Decisions & Open Threads
- Confirm the wyrm stays dead. Valmora will watch the skeleton several more nights (it didn't scream every night, hinting at a moon/cloud trigger Lash flagged) before declaring it solved — and means to Speak with Dead with it for its history.
- The snatcher, resolved — sort of. The child-snatcher is dead (killed by the trio), but Ponterford's curse stands: Laewendas kills any child born here. The town waits on the Reclamation to free it; meanwhile Lash's "child" act is now a liability Facey warns must end.
- The wandering trio / rival group. Who they are, where they buried the monster, and the stolen 5,000–7,000-gold telekinesis wand are live threads — and the group is almost certainly a parallel Coalition party operating ahead of the Shattered Coin. See The Varian Trio.
- Stop the lumber mill. Horibus the druid neighbor's pledged service is the prize for putting the mill to rest (permanently or temporarily) — atop Lash's Session 34 pox-con steering it off the southern grove. The mill still floats war-wood upstream to Cathalon.
- Lash's frog-folk and the witch hand-in. Lash wants to finish the three frog-folk quests ("amphibian solidarity") and then return to the witch to cash in the town-help and learn what she'll tell them (the banked pip rides on this hand-in, plus the dragon hand-in to the sheriff and Dominus).
- A settlement of their own. Castle-or-town planning is now a stated party goal — laws, wages, a steward, magical servants, and a trade economy; Renforth's servant scroll is the first piece.

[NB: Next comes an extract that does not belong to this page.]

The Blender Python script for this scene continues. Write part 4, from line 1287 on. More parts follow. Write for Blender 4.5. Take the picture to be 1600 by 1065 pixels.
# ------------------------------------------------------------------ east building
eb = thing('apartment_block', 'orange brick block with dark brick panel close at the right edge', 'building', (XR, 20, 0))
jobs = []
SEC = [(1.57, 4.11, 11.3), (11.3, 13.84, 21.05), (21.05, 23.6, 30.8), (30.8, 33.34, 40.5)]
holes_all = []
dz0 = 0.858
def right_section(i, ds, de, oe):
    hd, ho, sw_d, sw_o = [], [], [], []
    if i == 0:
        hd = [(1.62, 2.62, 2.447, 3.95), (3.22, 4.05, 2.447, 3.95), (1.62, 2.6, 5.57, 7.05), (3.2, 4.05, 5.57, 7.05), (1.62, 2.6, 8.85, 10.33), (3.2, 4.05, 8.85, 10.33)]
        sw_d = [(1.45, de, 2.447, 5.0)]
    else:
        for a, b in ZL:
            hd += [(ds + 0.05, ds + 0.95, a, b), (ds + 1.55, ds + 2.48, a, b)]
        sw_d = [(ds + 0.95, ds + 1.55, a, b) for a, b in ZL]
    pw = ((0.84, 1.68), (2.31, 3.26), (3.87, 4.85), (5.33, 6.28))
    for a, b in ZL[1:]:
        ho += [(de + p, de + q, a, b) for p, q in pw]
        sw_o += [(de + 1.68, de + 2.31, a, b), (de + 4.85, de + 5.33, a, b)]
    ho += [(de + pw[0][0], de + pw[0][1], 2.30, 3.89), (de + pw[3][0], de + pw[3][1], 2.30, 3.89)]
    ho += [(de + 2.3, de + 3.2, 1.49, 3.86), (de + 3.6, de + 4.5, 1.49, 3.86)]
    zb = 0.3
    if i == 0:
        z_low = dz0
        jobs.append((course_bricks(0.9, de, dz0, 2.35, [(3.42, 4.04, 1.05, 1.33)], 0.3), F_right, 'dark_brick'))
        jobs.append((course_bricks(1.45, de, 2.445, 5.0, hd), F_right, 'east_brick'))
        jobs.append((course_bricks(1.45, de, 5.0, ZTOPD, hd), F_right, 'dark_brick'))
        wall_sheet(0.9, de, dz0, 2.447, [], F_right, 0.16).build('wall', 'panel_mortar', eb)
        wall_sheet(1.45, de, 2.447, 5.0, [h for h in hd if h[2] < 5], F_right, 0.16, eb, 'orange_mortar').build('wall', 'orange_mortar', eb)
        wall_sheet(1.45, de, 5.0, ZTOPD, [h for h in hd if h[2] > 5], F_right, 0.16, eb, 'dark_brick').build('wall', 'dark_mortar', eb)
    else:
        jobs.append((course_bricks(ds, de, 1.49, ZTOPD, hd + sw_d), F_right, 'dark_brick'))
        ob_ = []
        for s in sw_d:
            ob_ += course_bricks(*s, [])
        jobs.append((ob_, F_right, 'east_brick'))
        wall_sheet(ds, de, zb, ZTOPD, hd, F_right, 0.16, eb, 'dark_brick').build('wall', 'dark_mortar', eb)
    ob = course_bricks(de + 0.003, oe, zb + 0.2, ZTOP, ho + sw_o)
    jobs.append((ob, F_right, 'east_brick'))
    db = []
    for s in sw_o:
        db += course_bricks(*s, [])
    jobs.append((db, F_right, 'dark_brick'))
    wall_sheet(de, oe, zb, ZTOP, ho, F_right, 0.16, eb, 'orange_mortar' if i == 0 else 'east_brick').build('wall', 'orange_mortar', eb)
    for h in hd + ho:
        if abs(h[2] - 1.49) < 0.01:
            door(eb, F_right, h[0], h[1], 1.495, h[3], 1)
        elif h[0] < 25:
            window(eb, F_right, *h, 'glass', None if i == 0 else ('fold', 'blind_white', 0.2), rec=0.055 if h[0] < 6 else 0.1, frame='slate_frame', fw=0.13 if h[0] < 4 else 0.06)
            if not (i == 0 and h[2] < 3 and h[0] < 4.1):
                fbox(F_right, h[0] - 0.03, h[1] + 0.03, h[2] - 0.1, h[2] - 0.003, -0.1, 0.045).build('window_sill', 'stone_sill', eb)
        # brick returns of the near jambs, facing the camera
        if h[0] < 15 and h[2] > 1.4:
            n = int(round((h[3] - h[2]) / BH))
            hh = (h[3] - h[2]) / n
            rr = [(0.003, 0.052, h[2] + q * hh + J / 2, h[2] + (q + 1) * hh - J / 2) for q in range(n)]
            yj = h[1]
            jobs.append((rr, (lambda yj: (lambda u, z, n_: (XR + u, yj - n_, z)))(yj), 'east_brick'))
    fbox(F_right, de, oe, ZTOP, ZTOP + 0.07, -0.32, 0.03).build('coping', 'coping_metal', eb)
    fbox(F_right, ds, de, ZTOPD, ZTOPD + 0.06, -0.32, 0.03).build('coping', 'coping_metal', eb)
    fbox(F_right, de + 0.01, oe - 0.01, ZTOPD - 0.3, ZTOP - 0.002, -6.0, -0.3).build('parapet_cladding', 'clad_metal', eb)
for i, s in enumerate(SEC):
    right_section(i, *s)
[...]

- Time-skip ~2 weeks. The party intends to stay in Ponterford long enough for Lash to learn masterwork woodworking and start upgrading everyone's signature gear.
- The grimoire holster and the "Pissy Joseph" piss-thief bounty remain unsolved.
- Carryover: the red-candle tomb / 14-ft coffin (Session 24) and Valmora's dead-gods quarry; Otto's package and Thalia's oath; the imprisoned Caressa and the cave's deferred loot; the missing mothers; the Veilwood as the longer heading; and the eventual assault on Laewendas.
- Roster. On screen: Thalia, Silithane, Lash, Valmora, Jex, Magra — plus Salamandine and Silithane's crow. Fenric and the rest of the group are absent (and must return before the party levels). Ashlyn remains recalled to the Veilwood; Draak is gone. Still level 6.
Memorable Moments
- Dinner served backwards. A five-course feast served third, fifth, first, second, fourth — until even the GM's head hurts saying it — with Renforth's soulless servants silently judging everyone for ruining the order.
- "Children like apple juice." The owl earnestly feeding "the child" Lash apple juice with every course because a propaganda poster told him so, then learning — to his quiet horror — that there is a limit to apple juice.
- The spy lecture, to a spy. Renforth confiding his foolproof method for spotting Varian agents (names one sound off — "Gutricia," "Pimothy," "Paved") directly to Silithane, an actual Varian spy, who keeps a straight face throughout — never clocking that the three names he offers as proof are the very trio who robbed him.
- A pacifist who won't mourn. The druid neighbor: "My oath forbids me from ever agreeing that the taking of a life could ever be considered good. But I will not mourn him."
- Lash's last supper. A tiny axolotlan's worldview overturned in one dinner — "there's nothing we can eat... we should just sit down and die" — and her honor-bound vow to never again eat anything that can suffer, sealed with a 900-gold IOU and a wand of mercy berries.
- "He was on a horse himself with a lance." The whole snatcher mystery resolved off-screen by a passing trio the party never met — "they took his clothes and buried the naked man."
- The bet on a falling worm. Thalia wagering 10 gold that the limbless dragon simply fell out of the sky, dropped by a bigger flier — "a big dragon picked up the worm, the worm was like 'augh,' and it dropped it."